“Forgiving does not erase the bitter past. A healed memory is not a deleted memory. Instead, forgiving what we cannot forget creates a new way to remember. We change the memory of our past into a hope for our future.”   ―     Lewis B. Smedes

This weekend I went to a multi-year class reunion.  It was great to see some people I haven’t seen in a really long time.  We revisited some crazy times we had and we talked about our lives now.  In the midst of all the fun, frivolity and pictures of our kids, I also had a few thoughts.

As most people on Planet Earth, there are things that happened in those years of teenage angst of which I’m not terribly proud.  Choices that weren’t wise. Decisions made for reasons that were not sound.  Following my broken heart instead of my head.  In true Dickens fashion, “It was the best of times; it was the worst of times.” 

For a long time, I just pushed those experiences out of my consciousness.  I’d “moved on” and “grown up.”  That is… until my sweet daughter started high school… at the same exact high school I attended.  (Who says God doesn’t have a sense of humor?)  There was just something about walking through those doors that brought so much of those years back.  The things that I pushed aside.   The things I’d rather not think about. 

So… what is a reasonably functional adult to do when faced with the Ghosts of Teenage Past?  Since the whole kicking myself for being stupid thing wasn’t really working, I’ve decided to take a different tack, forgiveness.    Instead of viewing myself as a moron, I’ve decided to use a different filter and realize that I was just a dumb kid trying to find her way through a lot of issues that were so much bigger than anything she could have even begun to fathom on her own.  Does it excuse bad behavior or erase my responsibility?  No, but it allows me to be kinder. 

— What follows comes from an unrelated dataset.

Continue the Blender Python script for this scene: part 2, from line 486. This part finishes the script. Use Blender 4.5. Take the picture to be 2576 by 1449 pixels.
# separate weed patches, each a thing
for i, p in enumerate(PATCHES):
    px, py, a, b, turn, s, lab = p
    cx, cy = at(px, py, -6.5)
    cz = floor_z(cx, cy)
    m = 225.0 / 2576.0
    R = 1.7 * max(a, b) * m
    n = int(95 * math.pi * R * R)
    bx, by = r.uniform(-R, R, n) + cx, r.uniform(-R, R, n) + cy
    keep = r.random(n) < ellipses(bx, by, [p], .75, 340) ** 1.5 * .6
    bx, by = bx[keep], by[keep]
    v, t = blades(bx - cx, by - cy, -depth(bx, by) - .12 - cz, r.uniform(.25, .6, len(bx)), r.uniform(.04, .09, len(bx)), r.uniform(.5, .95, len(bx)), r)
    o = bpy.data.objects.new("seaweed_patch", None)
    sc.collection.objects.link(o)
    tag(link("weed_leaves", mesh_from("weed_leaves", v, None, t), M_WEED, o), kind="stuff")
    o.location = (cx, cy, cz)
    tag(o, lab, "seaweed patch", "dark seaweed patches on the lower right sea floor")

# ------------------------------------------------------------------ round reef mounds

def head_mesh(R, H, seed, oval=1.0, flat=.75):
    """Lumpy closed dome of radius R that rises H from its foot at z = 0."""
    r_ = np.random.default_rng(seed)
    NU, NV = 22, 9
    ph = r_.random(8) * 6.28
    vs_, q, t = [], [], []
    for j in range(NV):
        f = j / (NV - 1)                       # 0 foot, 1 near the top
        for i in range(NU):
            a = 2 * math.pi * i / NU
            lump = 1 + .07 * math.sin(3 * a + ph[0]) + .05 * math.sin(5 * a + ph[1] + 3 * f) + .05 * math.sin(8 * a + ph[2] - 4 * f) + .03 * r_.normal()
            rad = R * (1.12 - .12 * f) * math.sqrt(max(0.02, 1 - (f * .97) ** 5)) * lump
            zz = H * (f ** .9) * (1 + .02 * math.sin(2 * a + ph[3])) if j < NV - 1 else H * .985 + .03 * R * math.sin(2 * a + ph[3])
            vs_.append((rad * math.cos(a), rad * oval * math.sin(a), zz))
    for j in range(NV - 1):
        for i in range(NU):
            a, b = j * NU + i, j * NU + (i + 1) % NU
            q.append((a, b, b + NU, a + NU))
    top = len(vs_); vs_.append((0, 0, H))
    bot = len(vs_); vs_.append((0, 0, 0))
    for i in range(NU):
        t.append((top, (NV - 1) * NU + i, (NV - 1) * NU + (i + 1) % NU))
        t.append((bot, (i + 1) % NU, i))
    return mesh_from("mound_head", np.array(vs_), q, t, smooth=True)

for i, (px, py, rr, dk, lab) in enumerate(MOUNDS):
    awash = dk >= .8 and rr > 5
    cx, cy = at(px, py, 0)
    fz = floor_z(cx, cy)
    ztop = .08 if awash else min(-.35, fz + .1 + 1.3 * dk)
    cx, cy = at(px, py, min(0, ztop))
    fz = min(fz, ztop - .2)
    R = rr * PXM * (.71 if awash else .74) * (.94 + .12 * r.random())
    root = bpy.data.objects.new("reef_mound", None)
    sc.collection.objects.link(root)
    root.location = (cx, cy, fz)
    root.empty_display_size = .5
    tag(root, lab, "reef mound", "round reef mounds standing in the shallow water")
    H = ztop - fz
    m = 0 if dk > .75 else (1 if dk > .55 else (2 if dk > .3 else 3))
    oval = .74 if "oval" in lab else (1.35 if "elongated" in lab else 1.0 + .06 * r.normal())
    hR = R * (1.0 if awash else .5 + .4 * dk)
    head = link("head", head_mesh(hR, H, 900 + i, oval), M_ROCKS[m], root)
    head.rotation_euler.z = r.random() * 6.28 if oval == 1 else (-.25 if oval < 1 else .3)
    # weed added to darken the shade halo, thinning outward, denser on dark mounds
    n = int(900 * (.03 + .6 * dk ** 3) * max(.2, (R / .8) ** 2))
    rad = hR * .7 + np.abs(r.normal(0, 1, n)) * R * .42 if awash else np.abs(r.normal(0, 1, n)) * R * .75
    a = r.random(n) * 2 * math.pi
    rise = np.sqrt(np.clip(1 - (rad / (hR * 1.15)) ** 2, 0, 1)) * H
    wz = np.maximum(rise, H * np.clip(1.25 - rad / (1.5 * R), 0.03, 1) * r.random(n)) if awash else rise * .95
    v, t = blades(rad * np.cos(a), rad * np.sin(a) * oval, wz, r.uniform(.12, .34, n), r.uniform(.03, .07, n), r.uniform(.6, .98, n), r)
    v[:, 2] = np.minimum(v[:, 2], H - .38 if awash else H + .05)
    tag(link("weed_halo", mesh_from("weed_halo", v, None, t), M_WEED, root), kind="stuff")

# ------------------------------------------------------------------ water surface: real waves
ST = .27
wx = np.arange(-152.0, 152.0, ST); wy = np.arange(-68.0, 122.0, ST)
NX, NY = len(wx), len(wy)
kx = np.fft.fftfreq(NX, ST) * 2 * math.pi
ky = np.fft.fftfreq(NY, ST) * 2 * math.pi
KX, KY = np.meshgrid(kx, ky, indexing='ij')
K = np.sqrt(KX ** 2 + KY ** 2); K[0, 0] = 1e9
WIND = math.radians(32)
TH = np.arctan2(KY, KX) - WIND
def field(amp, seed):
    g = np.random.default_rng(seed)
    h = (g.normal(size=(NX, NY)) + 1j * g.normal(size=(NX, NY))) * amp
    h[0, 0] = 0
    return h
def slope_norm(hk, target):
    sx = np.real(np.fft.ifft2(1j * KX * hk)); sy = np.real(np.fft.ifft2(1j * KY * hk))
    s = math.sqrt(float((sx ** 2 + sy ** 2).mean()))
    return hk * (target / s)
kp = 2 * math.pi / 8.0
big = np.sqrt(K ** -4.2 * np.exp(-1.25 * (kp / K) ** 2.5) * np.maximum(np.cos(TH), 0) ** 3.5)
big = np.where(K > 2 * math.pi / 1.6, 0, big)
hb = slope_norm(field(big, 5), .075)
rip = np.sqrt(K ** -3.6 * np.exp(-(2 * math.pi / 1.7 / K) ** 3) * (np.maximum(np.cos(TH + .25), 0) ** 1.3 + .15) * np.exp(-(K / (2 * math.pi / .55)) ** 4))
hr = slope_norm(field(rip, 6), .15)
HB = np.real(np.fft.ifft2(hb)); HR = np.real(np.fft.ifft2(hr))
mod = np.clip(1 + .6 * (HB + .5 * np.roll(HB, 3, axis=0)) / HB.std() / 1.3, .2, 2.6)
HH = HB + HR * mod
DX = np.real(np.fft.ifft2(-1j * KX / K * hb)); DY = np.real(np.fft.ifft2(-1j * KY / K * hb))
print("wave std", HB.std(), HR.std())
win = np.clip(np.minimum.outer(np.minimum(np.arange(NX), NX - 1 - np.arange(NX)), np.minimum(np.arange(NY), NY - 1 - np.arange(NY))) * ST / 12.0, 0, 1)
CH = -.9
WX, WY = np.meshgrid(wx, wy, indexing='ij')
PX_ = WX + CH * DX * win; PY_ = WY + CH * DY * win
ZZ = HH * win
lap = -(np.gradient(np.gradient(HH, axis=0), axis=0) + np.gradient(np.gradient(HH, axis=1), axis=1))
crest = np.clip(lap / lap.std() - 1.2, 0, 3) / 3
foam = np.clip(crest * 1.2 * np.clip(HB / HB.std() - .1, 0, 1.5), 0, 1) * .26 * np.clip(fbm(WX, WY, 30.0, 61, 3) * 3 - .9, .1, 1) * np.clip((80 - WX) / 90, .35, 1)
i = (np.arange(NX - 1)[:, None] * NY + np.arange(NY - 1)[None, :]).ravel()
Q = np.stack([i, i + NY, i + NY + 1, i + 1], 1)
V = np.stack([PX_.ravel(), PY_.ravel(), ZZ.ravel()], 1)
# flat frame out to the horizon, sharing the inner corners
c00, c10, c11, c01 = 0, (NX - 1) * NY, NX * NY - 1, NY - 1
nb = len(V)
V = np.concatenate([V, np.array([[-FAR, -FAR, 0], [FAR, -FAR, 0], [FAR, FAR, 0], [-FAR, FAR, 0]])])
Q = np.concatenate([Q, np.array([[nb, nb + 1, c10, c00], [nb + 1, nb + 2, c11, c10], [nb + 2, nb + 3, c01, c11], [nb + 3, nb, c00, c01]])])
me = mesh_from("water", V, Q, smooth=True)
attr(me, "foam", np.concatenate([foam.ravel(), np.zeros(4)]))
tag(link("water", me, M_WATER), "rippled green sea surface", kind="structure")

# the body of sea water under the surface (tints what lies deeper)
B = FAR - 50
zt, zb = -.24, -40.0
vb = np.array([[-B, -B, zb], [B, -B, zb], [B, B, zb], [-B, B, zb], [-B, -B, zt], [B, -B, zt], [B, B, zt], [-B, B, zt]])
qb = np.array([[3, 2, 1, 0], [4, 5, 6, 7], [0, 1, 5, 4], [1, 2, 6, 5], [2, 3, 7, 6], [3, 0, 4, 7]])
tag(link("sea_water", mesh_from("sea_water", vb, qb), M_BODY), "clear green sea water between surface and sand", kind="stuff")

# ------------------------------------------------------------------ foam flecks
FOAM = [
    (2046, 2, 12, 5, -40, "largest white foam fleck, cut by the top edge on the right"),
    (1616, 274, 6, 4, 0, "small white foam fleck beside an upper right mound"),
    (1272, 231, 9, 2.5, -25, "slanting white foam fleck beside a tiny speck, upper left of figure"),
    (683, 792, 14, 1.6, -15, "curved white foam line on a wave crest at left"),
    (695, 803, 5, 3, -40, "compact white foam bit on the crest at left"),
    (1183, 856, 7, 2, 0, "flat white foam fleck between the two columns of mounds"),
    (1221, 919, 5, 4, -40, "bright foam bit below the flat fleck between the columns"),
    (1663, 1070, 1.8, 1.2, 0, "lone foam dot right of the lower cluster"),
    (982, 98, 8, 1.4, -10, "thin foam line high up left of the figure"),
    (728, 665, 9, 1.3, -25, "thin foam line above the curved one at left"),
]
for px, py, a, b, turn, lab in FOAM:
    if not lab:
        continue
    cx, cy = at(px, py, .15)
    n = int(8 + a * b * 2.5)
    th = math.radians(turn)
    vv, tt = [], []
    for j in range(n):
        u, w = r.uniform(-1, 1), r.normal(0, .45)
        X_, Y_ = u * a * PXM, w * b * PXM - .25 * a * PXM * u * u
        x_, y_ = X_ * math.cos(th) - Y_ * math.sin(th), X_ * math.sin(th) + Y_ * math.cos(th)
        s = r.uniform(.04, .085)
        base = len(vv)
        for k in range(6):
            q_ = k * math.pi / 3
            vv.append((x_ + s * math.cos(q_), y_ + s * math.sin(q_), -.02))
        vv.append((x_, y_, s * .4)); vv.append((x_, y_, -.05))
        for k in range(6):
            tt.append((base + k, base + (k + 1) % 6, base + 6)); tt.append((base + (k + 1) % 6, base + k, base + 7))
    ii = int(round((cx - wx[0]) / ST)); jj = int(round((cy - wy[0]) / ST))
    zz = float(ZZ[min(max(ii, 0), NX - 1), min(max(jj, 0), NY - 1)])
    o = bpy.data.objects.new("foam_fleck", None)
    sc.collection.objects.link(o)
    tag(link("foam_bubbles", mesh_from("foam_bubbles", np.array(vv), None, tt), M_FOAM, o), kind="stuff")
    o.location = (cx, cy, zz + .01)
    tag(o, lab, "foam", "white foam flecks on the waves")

Forgiveness isn’t just about forgiving others for the stuff that they do to us.  I’m learning that’s it’s also forgiving ourselves for the bonehead things we do to ourselves.  Can we really and truly accept the grace of God if we can’t let go of our mistakes?  If God is willing to cast our sin into the sea of forgetfulness, why are we so willing to keep fishing that stuff back out?

I can’t change what happened or take back decisions that I made.  I can, however, learn the lessons and move forward.  Maybe being a little more understanding of another teenager who is walking the same halls I did and helping her make the good decisions I missed.